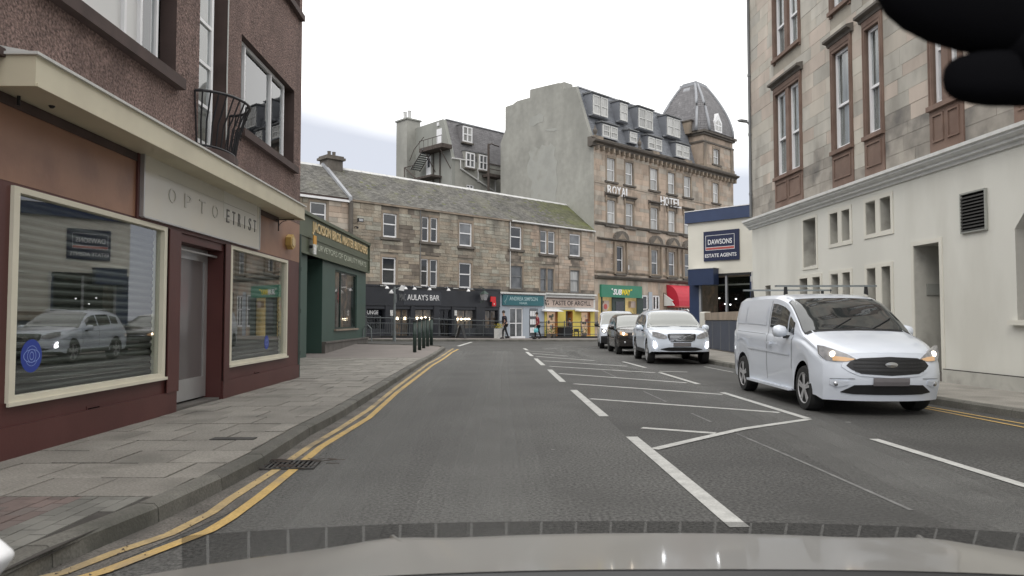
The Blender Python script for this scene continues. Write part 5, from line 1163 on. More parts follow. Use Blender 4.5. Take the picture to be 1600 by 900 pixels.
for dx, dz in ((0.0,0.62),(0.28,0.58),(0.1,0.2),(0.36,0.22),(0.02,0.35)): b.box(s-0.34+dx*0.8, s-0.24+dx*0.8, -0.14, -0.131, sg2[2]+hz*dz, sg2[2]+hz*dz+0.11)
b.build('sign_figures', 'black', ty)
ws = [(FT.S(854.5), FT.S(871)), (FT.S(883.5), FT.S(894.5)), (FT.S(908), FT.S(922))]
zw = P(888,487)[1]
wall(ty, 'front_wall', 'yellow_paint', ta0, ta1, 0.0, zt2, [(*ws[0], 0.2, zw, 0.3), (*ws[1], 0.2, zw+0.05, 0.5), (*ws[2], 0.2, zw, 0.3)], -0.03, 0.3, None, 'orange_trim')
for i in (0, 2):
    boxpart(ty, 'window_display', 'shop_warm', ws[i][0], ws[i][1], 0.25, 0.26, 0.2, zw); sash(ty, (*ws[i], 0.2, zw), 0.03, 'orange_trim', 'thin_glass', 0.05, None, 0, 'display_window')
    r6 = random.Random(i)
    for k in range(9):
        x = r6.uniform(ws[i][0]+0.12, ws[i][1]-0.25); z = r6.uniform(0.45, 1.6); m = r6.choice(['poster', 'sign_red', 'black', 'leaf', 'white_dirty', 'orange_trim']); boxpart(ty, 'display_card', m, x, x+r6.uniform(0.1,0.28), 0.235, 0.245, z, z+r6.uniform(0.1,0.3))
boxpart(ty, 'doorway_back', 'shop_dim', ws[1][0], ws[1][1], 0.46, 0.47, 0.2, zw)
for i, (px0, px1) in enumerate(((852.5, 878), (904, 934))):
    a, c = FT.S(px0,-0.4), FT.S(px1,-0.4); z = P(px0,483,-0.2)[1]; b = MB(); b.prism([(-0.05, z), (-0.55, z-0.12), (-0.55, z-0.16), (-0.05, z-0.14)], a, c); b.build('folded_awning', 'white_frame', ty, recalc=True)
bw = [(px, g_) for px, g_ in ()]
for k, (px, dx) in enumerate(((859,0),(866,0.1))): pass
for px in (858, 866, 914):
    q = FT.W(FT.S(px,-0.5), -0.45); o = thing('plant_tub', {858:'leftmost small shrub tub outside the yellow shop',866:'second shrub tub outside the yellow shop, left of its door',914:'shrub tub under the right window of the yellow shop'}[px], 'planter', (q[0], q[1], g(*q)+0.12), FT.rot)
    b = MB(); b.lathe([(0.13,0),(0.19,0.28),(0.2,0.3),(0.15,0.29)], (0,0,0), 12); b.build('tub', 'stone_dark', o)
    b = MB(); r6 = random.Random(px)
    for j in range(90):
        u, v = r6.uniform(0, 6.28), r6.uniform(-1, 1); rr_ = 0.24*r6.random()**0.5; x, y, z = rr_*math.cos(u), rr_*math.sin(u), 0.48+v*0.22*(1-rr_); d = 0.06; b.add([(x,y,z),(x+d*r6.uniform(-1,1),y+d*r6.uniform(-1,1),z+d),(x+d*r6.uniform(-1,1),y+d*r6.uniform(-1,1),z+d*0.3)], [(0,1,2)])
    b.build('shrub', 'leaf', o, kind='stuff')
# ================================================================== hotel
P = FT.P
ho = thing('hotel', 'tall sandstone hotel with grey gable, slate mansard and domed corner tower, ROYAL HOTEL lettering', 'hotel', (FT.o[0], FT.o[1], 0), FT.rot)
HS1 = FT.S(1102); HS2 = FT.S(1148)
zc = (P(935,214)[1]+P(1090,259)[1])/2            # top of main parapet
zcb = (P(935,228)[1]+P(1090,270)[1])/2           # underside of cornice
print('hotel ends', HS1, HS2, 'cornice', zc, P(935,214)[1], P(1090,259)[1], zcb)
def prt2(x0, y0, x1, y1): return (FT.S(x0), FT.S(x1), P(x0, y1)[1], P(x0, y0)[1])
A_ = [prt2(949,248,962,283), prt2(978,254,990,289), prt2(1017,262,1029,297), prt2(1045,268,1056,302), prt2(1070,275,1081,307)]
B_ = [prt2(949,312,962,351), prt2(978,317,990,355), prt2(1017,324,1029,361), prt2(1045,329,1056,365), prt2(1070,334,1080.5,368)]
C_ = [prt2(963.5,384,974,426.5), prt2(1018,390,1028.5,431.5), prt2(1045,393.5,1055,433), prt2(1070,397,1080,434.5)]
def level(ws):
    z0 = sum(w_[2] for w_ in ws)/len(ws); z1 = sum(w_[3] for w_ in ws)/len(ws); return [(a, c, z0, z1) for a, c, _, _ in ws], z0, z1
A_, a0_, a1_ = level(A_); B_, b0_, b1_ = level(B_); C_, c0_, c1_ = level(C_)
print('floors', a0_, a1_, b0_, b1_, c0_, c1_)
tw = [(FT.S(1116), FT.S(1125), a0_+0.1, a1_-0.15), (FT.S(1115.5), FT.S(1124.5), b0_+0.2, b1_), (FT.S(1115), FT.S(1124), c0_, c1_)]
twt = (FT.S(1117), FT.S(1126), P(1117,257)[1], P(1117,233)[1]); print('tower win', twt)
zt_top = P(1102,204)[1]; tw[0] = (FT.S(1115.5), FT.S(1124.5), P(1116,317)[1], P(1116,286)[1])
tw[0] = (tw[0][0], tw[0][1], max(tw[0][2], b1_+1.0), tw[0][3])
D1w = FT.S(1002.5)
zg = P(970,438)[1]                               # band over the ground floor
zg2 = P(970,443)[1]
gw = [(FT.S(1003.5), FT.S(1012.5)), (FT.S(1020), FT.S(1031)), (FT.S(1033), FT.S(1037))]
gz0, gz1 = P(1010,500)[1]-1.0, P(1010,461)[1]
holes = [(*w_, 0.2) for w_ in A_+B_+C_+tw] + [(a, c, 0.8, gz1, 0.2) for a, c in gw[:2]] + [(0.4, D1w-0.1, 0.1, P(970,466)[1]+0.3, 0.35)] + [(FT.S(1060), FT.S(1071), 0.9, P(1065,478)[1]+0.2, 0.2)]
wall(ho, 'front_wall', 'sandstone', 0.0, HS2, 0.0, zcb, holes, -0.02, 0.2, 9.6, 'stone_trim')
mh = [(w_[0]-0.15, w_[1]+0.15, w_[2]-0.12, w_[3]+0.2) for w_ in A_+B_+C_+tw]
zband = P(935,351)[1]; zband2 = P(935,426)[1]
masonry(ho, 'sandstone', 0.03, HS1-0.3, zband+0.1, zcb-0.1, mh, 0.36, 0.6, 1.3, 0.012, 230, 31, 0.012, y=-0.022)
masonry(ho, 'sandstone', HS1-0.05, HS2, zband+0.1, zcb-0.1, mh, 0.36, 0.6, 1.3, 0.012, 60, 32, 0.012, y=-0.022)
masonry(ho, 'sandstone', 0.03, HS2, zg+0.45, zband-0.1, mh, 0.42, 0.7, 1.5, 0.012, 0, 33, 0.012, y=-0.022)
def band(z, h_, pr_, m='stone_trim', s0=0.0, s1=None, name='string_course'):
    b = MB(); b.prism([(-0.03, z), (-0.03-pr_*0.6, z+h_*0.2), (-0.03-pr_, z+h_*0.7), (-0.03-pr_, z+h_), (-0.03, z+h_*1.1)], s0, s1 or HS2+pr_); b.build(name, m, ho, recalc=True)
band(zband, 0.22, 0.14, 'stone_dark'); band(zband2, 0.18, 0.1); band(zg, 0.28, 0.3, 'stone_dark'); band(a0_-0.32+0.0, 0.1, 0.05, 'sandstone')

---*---

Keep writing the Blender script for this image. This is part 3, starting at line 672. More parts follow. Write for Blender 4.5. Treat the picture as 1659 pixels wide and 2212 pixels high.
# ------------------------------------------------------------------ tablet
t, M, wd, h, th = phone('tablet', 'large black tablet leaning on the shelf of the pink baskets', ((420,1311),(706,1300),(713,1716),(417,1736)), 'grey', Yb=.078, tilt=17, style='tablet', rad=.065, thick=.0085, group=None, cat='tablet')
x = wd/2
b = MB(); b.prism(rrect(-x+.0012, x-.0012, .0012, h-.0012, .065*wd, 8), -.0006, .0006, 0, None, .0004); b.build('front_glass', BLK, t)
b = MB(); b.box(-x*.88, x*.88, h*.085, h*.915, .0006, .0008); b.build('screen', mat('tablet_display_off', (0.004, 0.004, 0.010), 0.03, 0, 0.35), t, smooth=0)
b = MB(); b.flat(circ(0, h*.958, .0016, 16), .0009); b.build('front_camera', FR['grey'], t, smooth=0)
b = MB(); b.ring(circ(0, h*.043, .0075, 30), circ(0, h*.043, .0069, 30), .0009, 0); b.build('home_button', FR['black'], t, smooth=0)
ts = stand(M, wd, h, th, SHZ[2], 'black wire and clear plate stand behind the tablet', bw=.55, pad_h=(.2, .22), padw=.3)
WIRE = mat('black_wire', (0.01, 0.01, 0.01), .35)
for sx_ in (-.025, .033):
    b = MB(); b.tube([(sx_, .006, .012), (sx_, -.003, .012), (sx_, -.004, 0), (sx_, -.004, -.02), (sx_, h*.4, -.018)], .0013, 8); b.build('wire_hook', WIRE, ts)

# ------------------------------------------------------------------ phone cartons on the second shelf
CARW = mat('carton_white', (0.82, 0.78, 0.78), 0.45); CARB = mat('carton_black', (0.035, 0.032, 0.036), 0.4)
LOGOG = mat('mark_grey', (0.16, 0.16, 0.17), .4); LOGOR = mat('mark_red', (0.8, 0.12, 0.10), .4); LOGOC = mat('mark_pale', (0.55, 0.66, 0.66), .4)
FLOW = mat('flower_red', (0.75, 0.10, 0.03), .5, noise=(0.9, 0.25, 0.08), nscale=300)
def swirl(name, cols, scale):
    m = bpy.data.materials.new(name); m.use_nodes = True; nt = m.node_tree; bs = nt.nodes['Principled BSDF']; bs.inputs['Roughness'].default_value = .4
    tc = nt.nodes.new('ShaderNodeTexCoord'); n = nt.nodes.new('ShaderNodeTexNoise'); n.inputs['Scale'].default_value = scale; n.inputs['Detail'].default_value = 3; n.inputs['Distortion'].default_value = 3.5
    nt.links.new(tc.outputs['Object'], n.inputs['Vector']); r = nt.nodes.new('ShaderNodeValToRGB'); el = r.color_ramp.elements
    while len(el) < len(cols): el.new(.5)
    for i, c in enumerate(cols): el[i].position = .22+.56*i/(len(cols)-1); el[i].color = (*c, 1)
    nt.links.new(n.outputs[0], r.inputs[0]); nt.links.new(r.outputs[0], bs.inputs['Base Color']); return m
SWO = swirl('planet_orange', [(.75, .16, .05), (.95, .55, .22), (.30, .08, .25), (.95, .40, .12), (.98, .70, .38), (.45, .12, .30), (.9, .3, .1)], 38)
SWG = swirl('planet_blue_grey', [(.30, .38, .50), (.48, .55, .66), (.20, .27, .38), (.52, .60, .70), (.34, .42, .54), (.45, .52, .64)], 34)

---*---

* _Task statement_: Of the lines above, how many hold the word "parts"? Say the number alone.

* _Response to this task_: 2